By Deborah Gardner, Special to The Jewish Sound
Michael Chabon’s popular 2001 Pulitzer Prize-winning novel, “The Amazing Adventures of Kavalier & Clay,” is packed with themes of metamorphosis and reinvention. It’s 1939, the golden age of comics, when Brooklyn-stifled Sammy Clay meets his cousin, Joe Kavalier, a fresh escapee of Nazi oppression in Prague. The Jewish cousins share a talent for creating comics and a penchant for big dreams, whether of Houdini-esque escape, wealth, heroism, or bringing Joe’s family to America.
Now the novel is experiencing a transformation of its own for the stage. Book-It Repertory Theatre’s new adaptation of “The Amazing Adventures of Kavalier & Clay” is an evening-long theatrical event –– complete with dinner break.
“Sammy and Joe “’break free of the nine panels’ in traditional comic book artistry,” explains director Myra Platt. “For our purposes, we decided to break free of a traditional theatrical form.”
Still, Platt says, “our aim is always to celebrate and honor the original intent of the author, no matter what. Artistic interpretation is always involved…. but our goal is to bring to life as much of the novel as possible in the voice of Michael Chabon.”
It’s an ambitious undertaking. The small cast takes on roughly 92 characters in a time period that spans Sammy’s life from age 17 to his early 30s. David Goldstein, the seasoned Book-It actor who plays Sammy, acknowledges the challenge of portraying so much of a character’s life span. Goldstein grew up a comics-loving kid with a father from Brooklyn. Visiting New York, he connected with stories of 1930s and 1940s Brooklyn Jewish life. In part because of his Jewish heritage, the story’s themes resonate.
“A lot of this story is about these guys trying to find their identity, and to figure out what is that Jewish identity in the early 1940s,” Goldstein says. “I definitely can identify with that, having grown up in Montana and Alaska where there’s not a lot of Jewish identity.”
Goldstein believes that Seattle’s Jewish community would have a lot of appreciation for the story, “because it’s really about Jewish identity, not only in that time but also beyond.”
Not that the characters’ experiences are identical. Goldstein describes Sammy as “your traditional Brighton Beach Memoirs sort of Jewish kid.” Joe has just arrived from 1940s Europe. Rosa ––an artist in her own right whom Platt describes as “a critical fulcrum on which the partnership is balanced,” is, Goldstein says, “a Jewish bohemian who grew up in Greenwich Village.”
Their setting and histories shape complex, personal journeys dealing with sexuality, perseverance, betrayal, and reactions to World War II. But while Sammy and Joe are different from each other, Goldstein says, “they’re both not the strapping blond superheroes that they’re drawing.” The story makes “use of comic books as escapism, or transformation of your character to something else.”

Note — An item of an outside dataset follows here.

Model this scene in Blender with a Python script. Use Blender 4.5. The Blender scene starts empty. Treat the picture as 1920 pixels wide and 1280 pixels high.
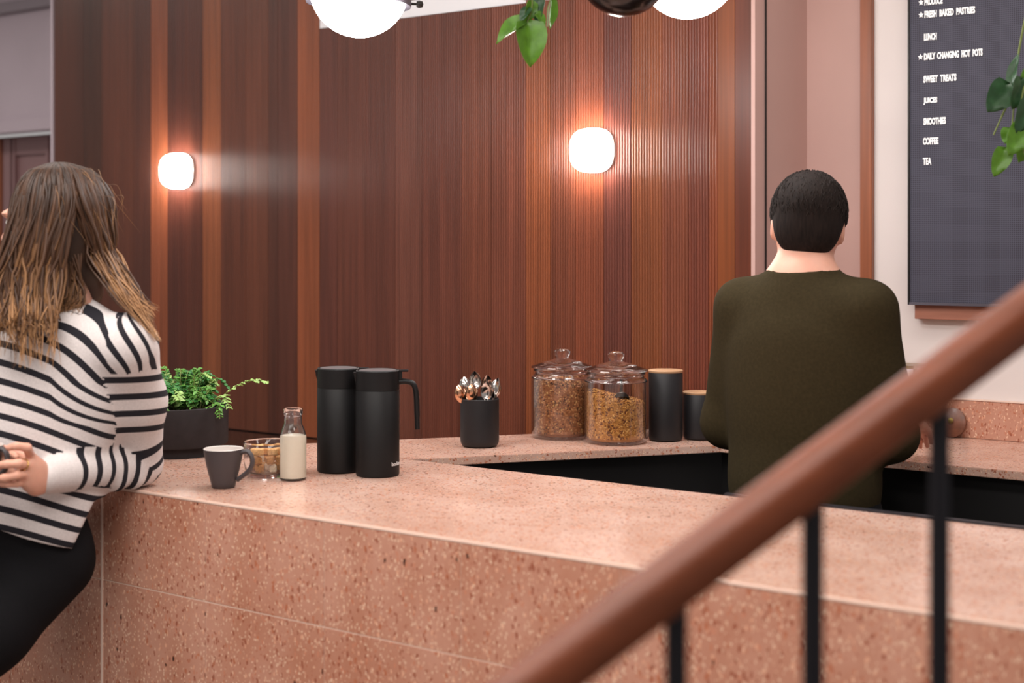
import bpy, bmesh, math, random
import numpy as np
from mathutils import Vector, Matrix, Euler

random.seed(7)
rng = np.random.default_rng(7)
SC = bpy.context.scene
COL = SC.collection
PI = math.pi

# ------------------------------------------------------------------ camera
EYE = 1.46
FPX = 2667.0            # 50 mm on 36 mm, 1920 px wide
cam_d = bpy.data.cameras.new('camera')
cam = bpy.data.objects.new('camera', cam_d)
COL.objects.link(cam)
cam.location = (0, 0, EYE)
cam.rotation_euler = (PI / 2, 0, 0)
cam_d.lens = 50.0
cam_d.sensor_width = 36.0
cam_d.shift_y = -175.0 / 1920.0
cam_d.clip_start = 0.05
cam_d.dof.use_dof = True
cam_d.dof.focus_distance = 3.4
cam_d.dof.aperture_fstop = 2.6
SC.camera = cam

# ------------------------------------------------------------------ world, added area lights, exposure
SC.view_settings.view_transform = 'Standard'
SC.view_settings.look = 'None'
SC.view_settings.gamma = 1.0
SC.view_settings.use_curve_mapping = False
SC.view_settings.exposure = 0.0
world = bpy.data.worlds.new('room_ambience')
SC.world = world
world.use_nodes = True
world.node_tree.nodes['Background'].inputs[0].default_value = (1.0, 0.95, 0.93, 1)
world.node_tree.nodes['Background'].inputs[1].default_value = 0.42

TH = math.radians(36.1)
RZ = -TH
DU = Vector((math.cos(TH), -math.sin(TH), 0))
DV = Vector((math.sin(TH), math.cos(TH), 0))


def uv(u, v, z=0.0):
    return DU * u + DV * v + Vector((0, 0, z))


def area(name, loc, sx, sy, watts, rot=(0, 0, RZ), color=(1, 0.95, 0.9)):
    d = bpy.data.lights.new(name, 'AREA')
    d.shape = 'RECTANGLE'
    d.size, d.size_y = sx, sy
    d.energy = watts
    d.color = color
    o = bpy.data.objects.new(name, d)
    COL.objects.link(o)
    o.location = loc
    o.rotation_euler = rot
    return o


area('added_light_front', uv(-1.5, 0.9, 2.76), 3.6, 0.5, 88)  # unseen area light added to brighten the counter front
area('added_light_hall', uv(-1.2, -1.6, 2.76), 4.0, 1.2, 60)  # added behind the camera, out of view, to light the front faces
area('added_light_bar', uv(-0.75, 2.9, 2.76), 1.9, 0.35, 20)  # added out of view to brighten the plaster wall
area('added_light_corridor', uv(-5.6, 2.6, 2.76), 1.2, 0.6, 15)  # unseen light added because the far left end came out dark
area('added_light_wall', uv(-3.2, 2.55, 2.76), 2.4, 0.25, 15)  # unseen wash added to lift the timber wall

# ------------------------------------------------------------------ small helpers


def lin(c):
    if isinstance(c, str):
        c = tuple(int(c[i:i + 2], 16) / 255 for i in (0, 2, 4))
    return tuple((x / 12.92 if x <= 0.04045 else ((x + 0.055) / 1.055) ** 2.4) for x in c[:3]) + (1.0,)


def P(px, py, dep):
    """world point at a given distance seen at a photo pixel (used to work out real positions)"""
    return Vector(((px - 960) / FPX * dep, dep, EYE - (py - 465) / FPX * dep))


def u_at(px, v):
    r = (px - 960) / FPX
    Y = v / (DV.x * r + DV.y)
    return DU.x * r * Y + DU.y * Y, Y


ZC = 0.96               # counter height
GAP = 0.0004             # things rest a hair above the stone


def on_counter(px, py, back=0.0):
    d = FPX * (EYE - ZC) / (py - 465) + back
    return Vector(((px - 960) / FPX * d, d, ZC + GAP))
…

Portraying the mounting awareness about what was happening in Europe has been a moving experience for cast and crew.
“The play,” Platt says, “represents the multitudes of our population that went through that. To have someone coming over who is desperate to get the rest of their family free and not able to do anything, and the frustration that there was nobody to help. So Sammy, as the cousin to Joe, seeing him hurting, does the only thing he knows how to do, with the comic book industry. This is fictitious but is based on true stories…. A few Jewish kids who really got that bandwagon rolling is a part of our American history that we don’t normally tell.”
To enhance the historical accuracy, dramaturg Lenore Bensinger has researched relevant historical and cultural information from that shared time.
A theatrical version of Kavalier & Clay offers another type of shared experience. In contrast to the solitude of reading a novel, an audience experiences theatre together. While there has been talk for years of a film adaptation of the novel, it has never panned out, so this production, Platt notes, may be the only adaptation audiences will see.
“If you like Michael Chabon and his work, you shouldn’t miss it; period,” Platt says. But, she adds, the play also engages audience members who haven’t read the novel.